Upon the answer of the defendant Pierce being filed, plaintiff moved the court to strike therefrom article 4, being the article which contained the allegation that the defendant held the note involved in the proceeding as a continuing collateral for an open account. The motion was based on the ground that the capacity in which he now claimed to hold the note being entirely different from that in which he alleged himself as owner and holder in due course, in his petition for executory process, defendant was clearly attempting to change the issue in order to circumvent the plea of prescription urged against him. The minutes of court show that the motion was *818 overruled on the same day on which it was filed.

In this court, plaintiff complains of the ruling of the lower court on her motion, insisting that the same should have been sustained and the defendant restricted to the first issue as presented in his petition for executory process. She seems, however, to have acquiesced in the ruling of the court. In his brief, her counsel states that an exception was noted to the ruling of the court, but the minutes do not so indicate, and, besides, whatever little testimony appears in the record on the issue as made in the defendant's answer seems to have been admitted without objection on the part of the plaintiff. So, whatever merit there may have been in the motion, we find ourselves unable to review the ruling of the lower court on this appeal.

The only question involved therefore may be said to be that raised by the defendant's answer, and which might be stated as follows: Does the interruption or suspension of prescription on an open account have the effect of also interrupting or suspending it on a mortgage note given as a continuing collateral or security therefor? We say that that is the only question presented, as it is conceded by defendant that the mortgage note itself is prescribed on its face.

We deem it proper to state that we find what testimony there is in the record concerning the giving of the mortgage note as security for the open account, very weak indeed, and were it not that we were so firmly convinced that as a matter of law, the keeping alive of the open account did not have the effect of keeping the note alive, we might be disposed to reject the special defense made, for lack of proof.

There is no law, as far as we have been able to find, to support the proposition that the interruption of prescription on the principal obligation, of itself, interrupts prescription on a note given in pledge to secure it. Neither, do we think, does the fact that the collateral note was given to secure future, as well as past or current, advances, make any difference. Whilst it is true, as held in Meyer Bros., Ltd., v. Colvin, 122 La. 153,47 So. 447, that "the continued possession by the creditor of a note pledged as collateral operates a suspension of prescription on the principal obligation after the collateral note is prescribed on its face," it does not follow as a corollary that the interruption of prescription on the principal obligation is of itself sufficient to revive the pledged note which is prescribed on its face.

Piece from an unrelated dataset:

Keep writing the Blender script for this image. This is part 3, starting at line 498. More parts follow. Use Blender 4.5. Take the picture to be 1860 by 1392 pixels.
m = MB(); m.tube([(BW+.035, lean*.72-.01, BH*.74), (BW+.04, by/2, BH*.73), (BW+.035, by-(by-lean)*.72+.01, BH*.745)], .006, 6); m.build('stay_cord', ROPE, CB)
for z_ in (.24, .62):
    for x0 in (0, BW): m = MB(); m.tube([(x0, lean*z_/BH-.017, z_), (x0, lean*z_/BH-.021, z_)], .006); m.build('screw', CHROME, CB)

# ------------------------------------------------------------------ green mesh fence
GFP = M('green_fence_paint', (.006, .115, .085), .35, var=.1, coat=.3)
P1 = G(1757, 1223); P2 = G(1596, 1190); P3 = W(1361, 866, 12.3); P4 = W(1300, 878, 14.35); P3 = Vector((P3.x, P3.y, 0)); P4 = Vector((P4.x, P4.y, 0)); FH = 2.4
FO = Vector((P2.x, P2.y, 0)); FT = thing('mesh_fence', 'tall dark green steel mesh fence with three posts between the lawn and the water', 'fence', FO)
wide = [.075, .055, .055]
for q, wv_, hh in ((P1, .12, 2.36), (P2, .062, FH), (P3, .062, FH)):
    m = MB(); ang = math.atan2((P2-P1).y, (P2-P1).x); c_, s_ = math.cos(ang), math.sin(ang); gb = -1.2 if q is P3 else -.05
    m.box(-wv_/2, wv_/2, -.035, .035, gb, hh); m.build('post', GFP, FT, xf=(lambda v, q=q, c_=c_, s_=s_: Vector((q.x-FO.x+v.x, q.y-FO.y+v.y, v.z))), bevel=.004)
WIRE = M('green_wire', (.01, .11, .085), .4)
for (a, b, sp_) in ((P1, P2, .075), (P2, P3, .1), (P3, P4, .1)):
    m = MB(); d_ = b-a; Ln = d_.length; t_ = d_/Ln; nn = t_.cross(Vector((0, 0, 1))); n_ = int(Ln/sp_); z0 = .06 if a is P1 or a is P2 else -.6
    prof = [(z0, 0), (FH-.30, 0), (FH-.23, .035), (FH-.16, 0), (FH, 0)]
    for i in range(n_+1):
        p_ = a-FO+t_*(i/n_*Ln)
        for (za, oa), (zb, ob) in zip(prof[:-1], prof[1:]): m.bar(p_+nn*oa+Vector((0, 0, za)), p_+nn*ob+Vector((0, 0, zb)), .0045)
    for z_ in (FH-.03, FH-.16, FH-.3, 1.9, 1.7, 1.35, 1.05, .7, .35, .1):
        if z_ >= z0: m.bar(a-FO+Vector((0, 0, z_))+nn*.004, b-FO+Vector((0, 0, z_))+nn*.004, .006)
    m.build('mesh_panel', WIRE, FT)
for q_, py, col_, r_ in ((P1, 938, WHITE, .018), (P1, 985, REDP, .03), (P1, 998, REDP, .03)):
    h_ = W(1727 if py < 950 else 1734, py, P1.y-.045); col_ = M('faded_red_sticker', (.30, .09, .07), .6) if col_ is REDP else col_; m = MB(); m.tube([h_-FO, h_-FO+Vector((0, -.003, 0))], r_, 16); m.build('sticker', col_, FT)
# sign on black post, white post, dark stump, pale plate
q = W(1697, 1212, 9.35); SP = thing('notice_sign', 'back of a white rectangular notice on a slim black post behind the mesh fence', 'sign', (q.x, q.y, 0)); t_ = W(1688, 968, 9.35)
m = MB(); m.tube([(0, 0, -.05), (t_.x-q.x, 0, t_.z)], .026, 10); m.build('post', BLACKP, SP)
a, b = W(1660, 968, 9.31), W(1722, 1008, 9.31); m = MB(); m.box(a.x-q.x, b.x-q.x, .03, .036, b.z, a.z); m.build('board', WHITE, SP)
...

If there is any decision of any of our courts that has any bearing on the question presented, we think it is the one found in the case of Lehman, Abraham Co. v. Estate of T. Mahier, 34 La.Ann. 319. The court, in that case, was called on to pass on a plea of prescription urged by the administrator of the estate of the decedent who was the maker of the note foreclosed on, and an attempt was made to show an interruption of prescription by certain letters written by the decedent to the creditor, Lehman, Abraham Co. We note the following comment by the court which we find rather pertinent to the issue involved in the case before us:

"The whole testimony satisfies us that the transactions between Mahier and plaintiffs were carried on in open account, extending over a series of years, and varying in the balances shown, and that the mortgage note was really held as a continuing collateral security for this account.

"The acknowledgments deducible from the letters may, and probably do, refer to the debt thus due in open account, and do not operate as an acknowledgment of the note itself, sufficient to interrupt prescription thereon."

In National Union Bank of Oshkosh v. Parker, 148 La. 722,87 So. 724, 725, the case just quoted from was referred to in the following language.

"A case strictly analogous to the present is Lehman, Abraham Co. v. Mahier's Estate, 34 La.Ann. 319, where a note was held as `a continuing collateral security' for an open account; and letters referring to the open account were held not to have interrupted prescription on the note."

The only difference on this point, between the case of Lehman, Abraham Co. v. Mahier's Estate and the one presently before us, as far as we are able to see, lies in the form of acknowledgment of the open account for which the mortgage note was given as a continuing security. In that case, the acknowledgment was made by letters written by the debtor; whereas here, it was by payments made on the account itself. In legal principle, with regard to the acknowledgment of the account being insufficient of itself to operate as an acknowledgment *819 of the securing note, they are the same.

The judgment of the lower court which sustained the plea of prescription is correct, and it is therefore affirmed.